良くも悪くも、それが技量の上達につながるのではないか。「甲子園」の経験もないのに、なまいきなことをすみませんと、一歩退いたところからその審判員の方は「提言」をしてくださった。
アンパイアにもウォーミングアップが必要?
ならば……と、ずっと疑問に思ってきたことを問うてみた。
どうして、アンパイアの方たちは、試合前のウォーミングアップをされないんですか?
たとえば、シートノックの最中に、ボールの行き交うグラウンドで、ボールや選手たちの動きを間近で追いかけてみれば、ジャッジする「目」にとって、いいウォーミングアップになるのではないか。

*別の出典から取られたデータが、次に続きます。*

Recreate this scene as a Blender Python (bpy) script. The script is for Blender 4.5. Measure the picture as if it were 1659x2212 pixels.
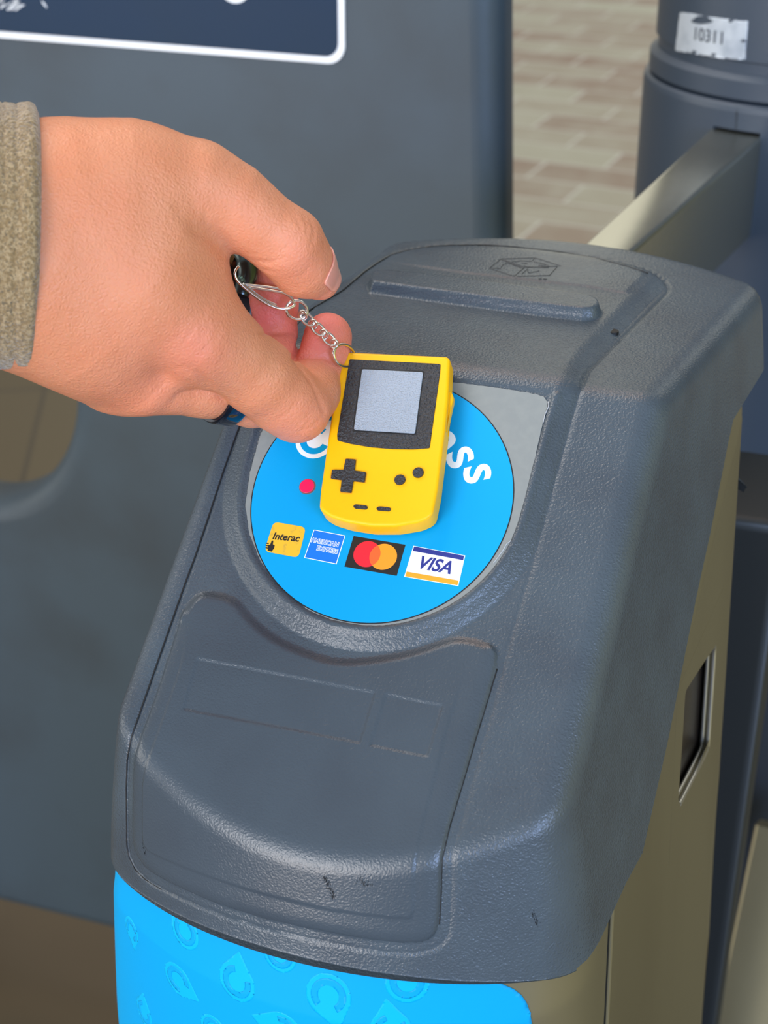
import bpy, bmesh, math, random
import numpy as np, time
T0 = time.time()
from mathutils import Matrix, Vector
random.seed(4); np.random.seed(4)
for o in list(bpy.data.objects): bpy.data.objects.remove(o)
COL = bpy.context.scene.collection
SC = bpy.context.scene

# ------------------------------------------------------------------ camera
# machine frame, millimetres: X right along the reader, Y away, Z up, origin on the reader disc
FPX = 3200.0; CX, CY = 1659/2, 2212/2
_C = np.array([-0.97, -5.246, 503.058])
_n = np.array([-0.201, -0.402, -0.893]); _n /= np.linalg.norm(_n)
_x = np.array([0.95, 0.147, -0.28]); _x -= _n*(_x@_n); _x /= np.linalg.norm(_x)
_m = np.cross(_n, _x); _m /= np.linalg.norm(_m)
if _m[1] > 0: _m = -_m
_e = math.radians(52)
_u = math.sin(_e)*_n + math.cos(_e)*_m
_y = np.cross(_u, _x)
if _y[2] < 0: _y = -_y
R = np.stack([_x, _y, _u]); CAM = -R@_C
FLOOR = -950.0
OFF = np.array([0, 0, -FLOOR])          # the floor lies at world z = 0
def ray(x, y): return R@np.array([(x-CX)/FPX, (y-CY)/FPX, 1.0])
def at_depth(x, y, z): return CAM + ray(x, y)*z
def on_plane(x, y, p0, nn):
    d = ray(x, y); p0 = np.array(p0, float); nn = np.array(nn, float)
    return CAM + d*(nn@(p0-CAM))/(nn@d)
cd = bpy.data.cameras.new('camera'); cam = bpy.data.objects.new('camera', cd); COL.objects.link(cam)
cd.sensor_fit = 'VERTICAL'; cd.sensor_height = 36; cd.sensor_width = 27; cd.lens = FPX/2212*36
cd.clip_start = 0.02; cd.clip_end = 60
_M = np.stack([R@np.array([1, 0, 0]), R@np.array([0, -1, 0]), R@np.array([0, 0, -1])], axis=1)
mw = Matrix.Identity(4)
for i in range(3):
    for j in range(3): mw[i][j] = _M[i, j]
    mw[i][3] = (CAM+OFF)[i]/1000
cam.matrix_world = mw
cd.dof.use_dof = True; cd.dof.focus_distance = 0.50; cd.dof.aperture_fstop = 16
SC.camera = cam
SC.view_settings.view_transform = 'Standard'; SC.view_settings.look = 'None'
SC.view_settings.exposure = -0.10; SC.view_settings.gamma = 1.0
SC.view_settings.use_curve_mapping = False

# ------------------------------------------------------------------ light
W = bpy.data.worlds.new('World'); SC.world = W; W.use_nodes = True
wn = W.node_tree.nodes; wl = W.node_tree.links; wn.clear()
wo = wn.new('ShaderNodeOutputWorld'); bg = wn.new('ShaderNodeBackground'); tc = wn.new('ShaderNodeTexCoord')
LOBES = [  # direction, colour, strength, cos at the rim, cos at the core
    ((0.10, -0.85, 0.50), (0.62, 0.80, 1.00), 1.15, 0.30, 0.95),     # open forecourt sky behind the photographer
    ((0.67, -0.72, 0.20), (0.48, 0.68, 1.22), 24, 0.962, 0.99),     # patch of bright blue sky, right
    ((-0.30, -0.95, 0.14), (0.98, 0.98, 1.0), 18, 0.945, 0.985),     # pale sky low behind
    ((-0.25, -0.96, -0.04), (1.0, 0.72, 0.48), 6, 0.97, 0.992),      # sunlit tan ground behind
    ((-0.90, -0.35, 0.12), (1.0, 0.97, 0.90), 6.0, 0.94, 0.985),     # pale sky, left
    ((-0.20, 0.50, 0.84), (1.35, 0.88, 0.60), 5.0, 0.965, 0.992),    # warm station lights
    ((-0.08, 0.92, 0.36), (0.98, 0.95, 0.80), 1.9, 0.84, 0.975),     # bright hall ahead
    ((-0.9, 0.1, 0.5), (0.90, 0.90, 0.92), 0.8, 0.70, 0.97),         # open side, left
    ((1.0, -0.25, 0.0), (0.52, 0.49, 0.06), 2.1, 0.45, 0.95),        # olive light from the right, added to warm hood side and steel
]
cur = None
def wnode(t, **k):
    n = wn.new(t)
    for a, b in k.items(): setattr(n, a, b)
    return n
sep = wnode('ShaderNodeSeparateXYZ'); wl.new(tc.outputs['Generated'], sep.inputs[0])
rp = wnode('ShaderNodeValToRGB')
mr = wnode('ShaderNodeMapRange'); mr.inputs[1].default_value = -1; mr.inputs[2].default_value = 1
wl.new(sep.outputs[2], mr.inputs[0]); wl.new(mr.outputs[0], rp.inputs[0])
rp.color_ramp.elements[0].position = 0.0; rp.color_ramp.elements[0].color = (0.10, 0.09, 0.07, 1)
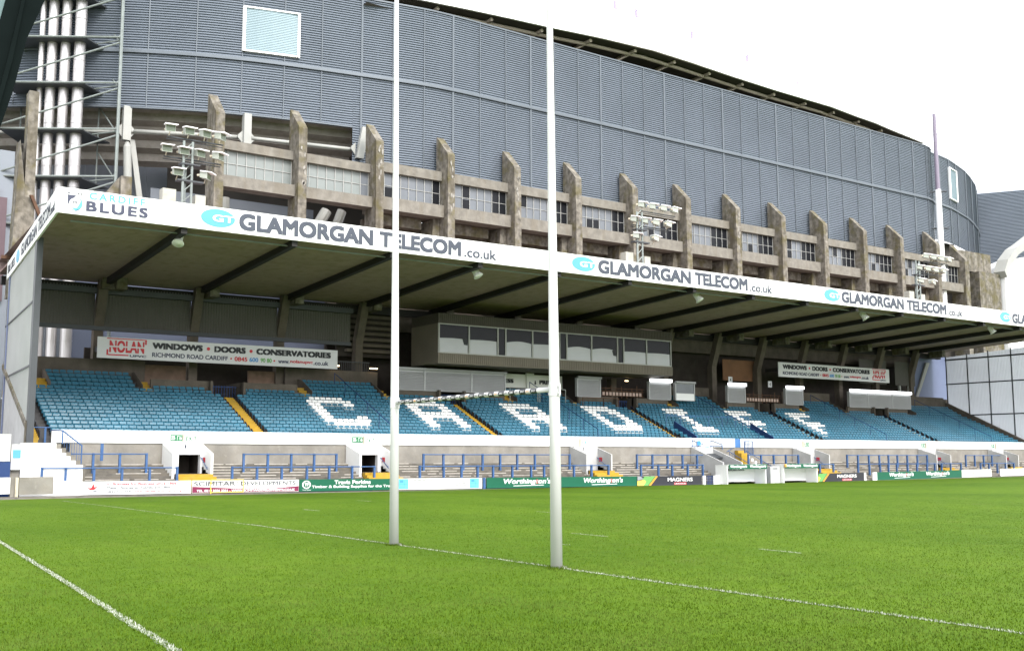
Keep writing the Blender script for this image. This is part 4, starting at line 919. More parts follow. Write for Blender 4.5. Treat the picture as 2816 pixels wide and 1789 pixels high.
# ---------------------------------------------------------------- kiosks with roller shutters on the concourse edge
def kiosk(x0, x1, parts, lit, label, booth=False):
    t = thing('kiosk', label, 'kiosk', ((x0+x1)/2, 51.6, 6.48), 'shuttered kiosks')
    y = 51.1
    b = MB(); b.box(x0, x1, y+.06, y+.30, 6.46, 7.9); body = b.build('body', 'plastic_grey', t)
    xs_ = [x0]+parts+[x1]
    for a, e in zip(xs_[:-1], xs_[1:]):
        if booth:
            MB().box(a+.03, e-.03, y, y+.055, 6.46, 7.02).build('counter_front', 'board_white', t)
            b = MB(); b.box(a+.06, e-.06, y+.02, y+.055, 7.05, 7.8); b.build('window', 'window_grey', t); continue
        b = MB(); z = 6.5
        while z < 7.74: b.hexa([(a+.06, y-.02, z), (e-.06, y-.02, z), (e-.06, y+.055, z), (a+.06, y+.055, z), (a+.06, y+.03, z+.09), (e-.06, y+.03, z+.09), (e-.06, y+.055, z+.09), (a+.06, y+.055, z+.09)]); z += .115
        b.build('shutter', 'shutter', t)
    b = MB()
    for x in xs_: b.box(x-.05, x+.05, y-.02, y+.06, 6.46, 7.86)
    b.box(x0, x1, y-.02, y+.06, 6.42, 6.459); b.build('frame', 'plastic_grey', t)
    if lit: MB().box(x0+.12, x1+.12, y-.12, y+.1, 7.865, 8.12).build('light_box', 'lamp_white', t)
    else: MB().box(x0, x1+.1, y-.12, y+.1, 7.865, 8.02).build('shutter_box', 'shutter', t)
kiosk(24.9, 34.3, [27.3, 31.3], False, 'long kiosk with three grey roller shutters left of the press panels')
kiosk(41.25, 43.6, [], False, 'single grey shutter kiosk below the right half of the press box')
kiosk(48.9, 51.3, [], True, 'shuttered kiosk with bright light box under the right end of the press box')
kiosk(51.9, 54.1, [], False, 'booth with grey window over a white counter right of the press box', booth=True)
kiosk(58.2, 60.4, [], True, 'shuttered kiosk with light box left of the plywood panel')
kiosk(65.85, 68.2, [], True, 'shuttered kiosk with light box below the left end of the right banner')
kiosk(75.1, 84.9, [78.0, 81.9], True, 'long pale kiosk with three shutters below the right banner')

# barriers and chairs stored between the kiosks
def clutter(x0, x1, label):
    b = MB(); y = 51.6
    for z in (6.62, 6.98, 7.2): b.box(x0-.3, x1+.3, y, y+.04, z, z+.05)
    for i in range(9): x = x0+(x1-x0)*i/8; b.box(x-.025, x+.025, y-.04, y, 6.45, 7.1+.5*((i*37) % 5)/5)
    b.cur = 1
    n = int((x1-x0)/.36)
    for i in range(n): x = x0+.2+.36*i; b.box(x, x+.24, y-.06, y-.041, 6.66, 6.92)
    tag(b.build('stacked_trestles', ['rust', 'pink_pale']), label, 'trestles', 'brown trestles stored on the concourse')
mat('pink_pale', (.45, .33, .28), .7, .1, 2.0)
clutter(44.0, 48.5, 'brown trestles with pale pads between two kiosks under the press box end')
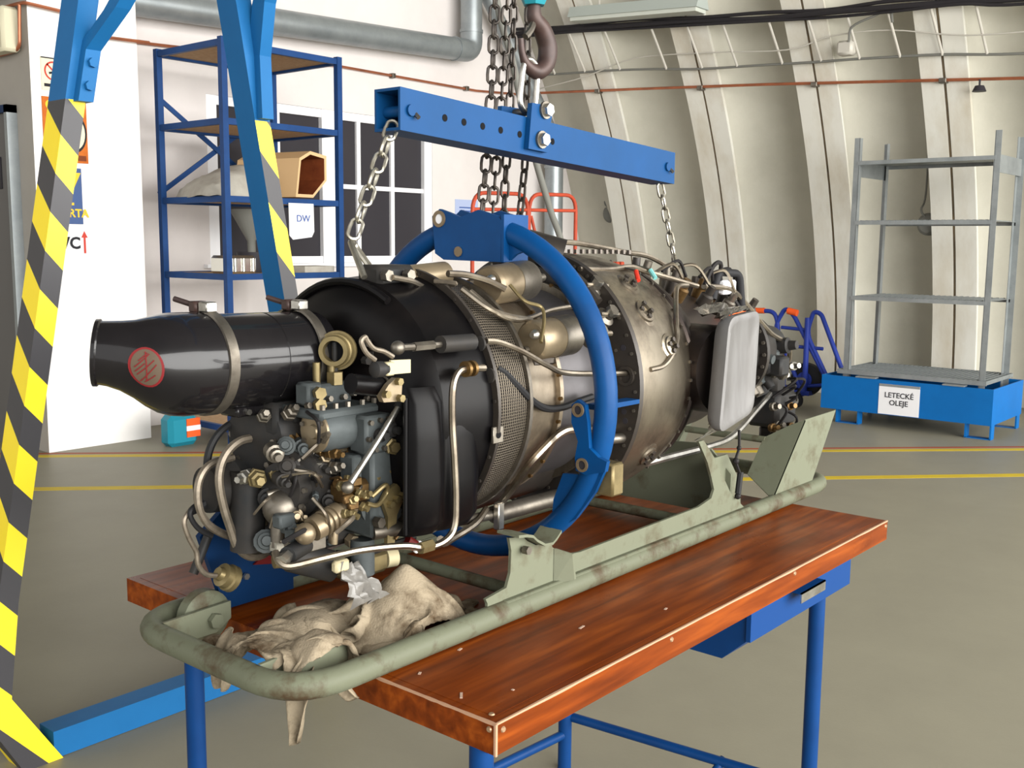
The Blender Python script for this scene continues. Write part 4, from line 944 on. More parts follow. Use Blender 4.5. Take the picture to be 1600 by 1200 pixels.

たとえば、ブルペンの捕手の後方で、球審が先発投手のピッチング練習の球道をじっと見つめる時間を設ければ、試合開始の初球から、少しは「慣れた目」でストライク、ボールを見分けることができるのではないのか。
正確なジャッジにつながりませんか?
「それは考えたこともなかった。上に上げてもいいアイディアですね」
そう賛同してくれた後で、先方からも目からウロコの「提案」があった。
「アンパイアで、足のつる人はほとんどいない。同じ時間、同じ環境の中にいて、選手ほどじゃないにしても、アンパイアも結構な運動量で走り回っているのに。秘訣や理由があるのかどうかわかりませんが、そういうことを選手たちと語り合えたら、試合でのジャッジとはまた別のお手伝いができるんじゃないかと思うんですよ」
歴史に残る名勝負を作るのは、何も選手たちだけではない。より洗練された「助演」がいてこそ、後世に輝く名作が生まれるのかもしれない。